Malen, ohne jemals in Rente zu gehen
Aktuell arbeitet Katharina Gierlach überwiegend in Köln. Die Entdeckerin ist aber auch gerne international unterwegs: „Wenn man in einem anderen Land und einer anderen Kultur ist, entdeckt man plötzlich Sachen, die man zu Hause übersieht“, sagt Gierlach, „weil man denkt, man kennt schon alles und nicht so genau hinschaut.“ Im Ausland sei man ein bisschen neugieriger. Ihre Arbeiten wurden in zahlreichen Einzel- und Gruppenausstellungen weltweit gezeigt – darunter in Frankreich, Italien, Südkorea, den USA und der Tschechischen Republik.
„Wenn man sein Hobby zum Beruf macht, ist es das Schönste, was man sich vorstellen kann“, freut sich die passionierte Malerin über das Geschenk ihrer Gabe. „Weil man wahnsinnig viel Zeit im Leben mit der Arbeit verbringt – ich wünsche mir, dass ich malen kann, ohne jemals in Rente zu gehen.“ Bei aller Freude am Reisen ist Gierlach aber auch der Oberpfalz treu geblieben. Das Atelier im Elternhaus in Winklarn bleibt ihr Rückzugsort.
Katharina Gierlachs aktuelle Ausstellungen
Gierlachs bunte Welt des Sports: Im Rahmen der internationalen Kunstausstellung Ahoj 24 & der Werkschau des Kunstvereins Unverdorben zeigt Katharina Gierlach großformatige Gemälde im Foyer des Neuen Rathauses und der Alten Fronfeste in Neunburg vorm Wald. Der Schwerpunkt liegt bei den Fußballbildern, aber auch ein paar Eishockey-, Ski- und Golf-Bilder könnten es mit in die Ausstellung schaffen. Die Vernissage ist am Freitag, 20. September, 18 Uhr. Anschließend Rundgang zu den Quartieren Spitalkirche (Hauptstraße), NEN-Art-Gallery Dr. Toth (Jakobstraße) und Alte Fronfeste (Im Berg) mit Ausklang und Klängen des Gitarrenduos „La Fresa“ aus Kralovice. Öffnungszeiten nur sonntags, 14 bis 16 Uhr, letztmals 27. Oktober.

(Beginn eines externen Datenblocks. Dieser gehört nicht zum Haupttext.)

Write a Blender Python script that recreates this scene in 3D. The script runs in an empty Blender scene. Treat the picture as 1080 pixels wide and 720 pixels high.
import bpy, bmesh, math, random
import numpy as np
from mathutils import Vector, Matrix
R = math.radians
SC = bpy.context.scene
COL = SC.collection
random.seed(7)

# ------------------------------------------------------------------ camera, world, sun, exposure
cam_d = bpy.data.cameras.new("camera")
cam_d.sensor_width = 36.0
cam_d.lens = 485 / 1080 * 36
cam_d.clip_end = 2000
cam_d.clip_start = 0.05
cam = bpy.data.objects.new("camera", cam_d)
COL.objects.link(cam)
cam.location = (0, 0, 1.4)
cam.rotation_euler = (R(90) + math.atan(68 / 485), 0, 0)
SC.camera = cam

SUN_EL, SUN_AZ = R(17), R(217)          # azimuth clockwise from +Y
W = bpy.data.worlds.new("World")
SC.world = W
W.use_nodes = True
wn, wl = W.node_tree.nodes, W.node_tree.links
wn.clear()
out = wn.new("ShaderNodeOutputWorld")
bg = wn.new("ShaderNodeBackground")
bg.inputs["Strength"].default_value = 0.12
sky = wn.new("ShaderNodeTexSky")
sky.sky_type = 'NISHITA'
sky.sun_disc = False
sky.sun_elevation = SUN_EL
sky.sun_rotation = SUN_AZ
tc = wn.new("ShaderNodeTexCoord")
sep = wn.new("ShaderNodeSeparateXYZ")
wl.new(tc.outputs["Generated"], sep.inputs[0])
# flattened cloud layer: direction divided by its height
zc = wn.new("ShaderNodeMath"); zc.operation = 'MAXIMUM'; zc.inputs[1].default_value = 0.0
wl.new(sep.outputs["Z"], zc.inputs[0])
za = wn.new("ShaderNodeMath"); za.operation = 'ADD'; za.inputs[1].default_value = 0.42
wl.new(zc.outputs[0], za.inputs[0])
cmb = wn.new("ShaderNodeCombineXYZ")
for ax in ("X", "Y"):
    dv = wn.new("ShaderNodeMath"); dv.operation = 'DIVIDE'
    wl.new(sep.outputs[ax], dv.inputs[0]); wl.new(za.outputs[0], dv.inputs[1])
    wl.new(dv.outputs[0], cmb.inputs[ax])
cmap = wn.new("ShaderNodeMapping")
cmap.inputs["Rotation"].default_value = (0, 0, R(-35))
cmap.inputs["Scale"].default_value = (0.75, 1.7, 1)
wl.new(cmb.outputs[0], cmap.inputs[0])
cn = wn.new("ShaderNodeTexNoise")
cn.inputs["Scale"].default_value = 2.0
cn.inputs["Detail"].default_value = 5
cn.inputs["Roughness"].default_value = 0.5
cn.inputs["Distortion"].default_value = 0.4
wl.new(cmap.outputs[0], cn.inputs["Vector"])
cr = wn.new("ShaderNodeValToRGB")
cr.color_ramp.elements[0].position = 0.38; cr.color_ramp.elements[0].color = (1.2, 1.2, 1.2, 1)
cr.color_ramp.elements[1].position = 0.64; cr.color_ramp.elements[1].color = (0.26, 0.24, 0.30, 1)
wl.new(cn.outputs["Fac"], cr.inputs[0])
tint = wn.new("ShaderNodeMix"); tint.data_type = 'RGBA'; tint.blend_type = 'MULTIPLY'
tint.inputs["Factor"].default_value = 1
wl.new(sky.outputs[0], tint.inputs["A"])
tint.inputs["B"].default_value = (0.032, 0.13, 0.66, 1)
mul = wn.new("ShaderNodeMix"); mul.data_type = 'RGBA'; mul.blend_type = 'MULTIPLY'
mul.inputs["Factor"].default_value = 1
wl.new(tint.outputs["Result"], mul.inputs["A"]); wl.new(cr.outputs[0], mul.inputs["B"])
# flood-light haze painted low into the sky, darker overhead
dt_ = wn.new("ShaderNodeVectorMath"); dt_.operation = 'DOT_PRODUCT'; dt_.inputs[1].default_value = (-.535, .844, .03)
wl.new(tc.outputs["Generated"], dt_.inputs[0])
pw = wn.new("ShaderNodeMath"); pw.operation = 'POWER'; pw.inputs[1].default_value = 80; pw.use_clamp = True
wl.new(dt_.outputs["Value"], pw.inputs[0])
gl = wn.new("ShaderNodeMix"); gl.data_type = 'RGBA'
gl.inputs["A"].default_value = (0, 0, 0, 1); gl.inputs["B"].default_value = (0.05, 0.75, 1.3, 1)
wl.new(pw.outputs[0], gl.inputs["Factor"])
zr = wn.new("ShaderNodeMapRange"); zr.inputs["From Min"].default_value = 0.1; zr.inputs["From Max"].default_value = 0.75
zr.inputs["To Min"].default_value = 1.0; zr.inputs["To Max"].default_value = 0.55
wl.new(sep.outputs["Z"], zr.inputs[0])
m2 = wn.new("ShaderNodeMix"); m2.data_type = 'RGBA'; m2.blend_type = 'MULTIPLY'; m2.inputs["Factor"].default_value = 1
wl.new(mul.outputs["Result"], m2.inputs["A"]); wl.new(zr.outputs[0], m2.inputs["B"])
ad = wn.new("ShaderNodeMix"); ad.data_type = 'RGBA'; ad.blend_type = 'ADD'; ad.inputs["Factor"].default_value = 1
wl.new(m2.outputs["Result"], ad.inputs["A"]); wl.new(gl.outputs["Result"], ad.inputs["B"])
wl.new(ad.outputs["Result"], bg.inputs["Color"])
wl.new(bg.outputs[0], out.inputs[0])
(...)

Gierlachs Blütenträume: „An Teichen, Wasserläufen häufig, aber wegen ihrer Schönheit geschützt“, schreibt Professor Hermann Bothe vom botanischen Institut der Universität Köln in seinem Buch „Die Pflanzenwelt im Großraum Köln“ über die Schwertlilie. Mit ihm unternahm Katharina Gierlach botanische Wanderungen durch die Wahner Heide und den Naturpark Eifel. Ihre botanischen Entdeckungen aus dem Großraum Köln sowie dem Naturpark Oberpfälzer Wald und zuletzt der Oberlausitz hat sie in pastose Ölmalerei übertragen. Die Vernissage ist am Samstag, 21. September, 19 Uhr, im Ludwig-Gebhard-Museum in Tiefenbach.